Sabtu, 27 Februari 2010

Pukat Harimau Resahkan Nelayan di Aceh Barat


Panglima Laot (lembaga adat laut) Provinsi Aceh, Adli Abdullah mengemukakan, pengoperasian alat tangkap ikan pukat harimau (trawl) selama ini sudah sangat meresahkan nelayan kecil di Kabupaten Aceh Barat.

"Meskipun pihak keamanan sudah melakukan tindakan, namun masih banyak nelayan yang menggunakan pukat harimau, sehingga meresahkan nelayan tradisional," katanya di Banda Aceh, Sabtu.

Sebelumnya, ribuan nelayan tradisional di Kabupaten Aceh Barat, Kamis (14/1) berunjuk rasa di DPRK setempat. Mereka mendesak pemerintah dan pihak kepolisian membasmi alat tangkap pukat harimau yang selama ini masih digunakan nelayan di daerah itu.

Adli menyatakan, kedatangan para nelayan kecil ke DPRK Aceh Barat tersebut sebagai bentuk kekecewaan mereka, karena ternyata pukat harimau masih terus beroperasi.

Untuk itu, ia berharap supaya pihak keamanan terus melakukan operasi pemberantasan pukat harimau, karena penggunaan alat tangkap ikan itu melanggar peraturan.

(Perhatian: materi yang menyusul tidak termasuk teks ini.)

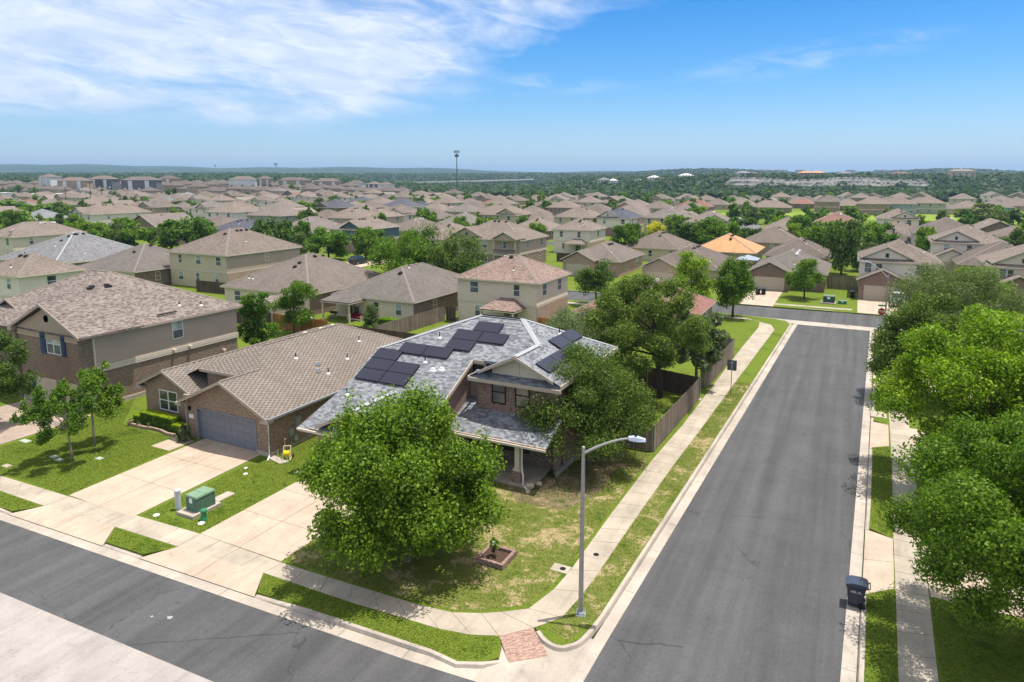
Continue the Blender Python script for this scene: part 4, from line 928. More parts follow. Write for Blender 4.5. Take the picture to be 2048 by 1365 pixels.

Sebenarnya, pukat harimau sempat menghilang setelah pihak kepolisian melakukan operasi, tapi sekarang kambuh kembali, ujarnya.

Adli menyatakan, bila menggunakan pukat harimau, semua jenis ikan bisa terjaring. Namun ikan kecil tidak diambil, melainkan dibuang ke laut.

"Itu yang dilakukan para nelayan yang menggunakan kapal `trawl`, sehingga sepanjang pantai di kawasan Aceh Barat pernah dipenuhi ikan yang membusuk," paparnya.

Masyarakat di sekitar pantai yang tidak tahan dengan bau busuk, terpaksa mengubur ikan tersebut.

Ia mengimbau kepada seluruh nelayan untuk mematuhi hukum negara dan hukum adat laot, yakni tidak menggunakan alat tangkap yang merusak lingkungan, seperti jaring "trawl". (ANTARA News) Iman.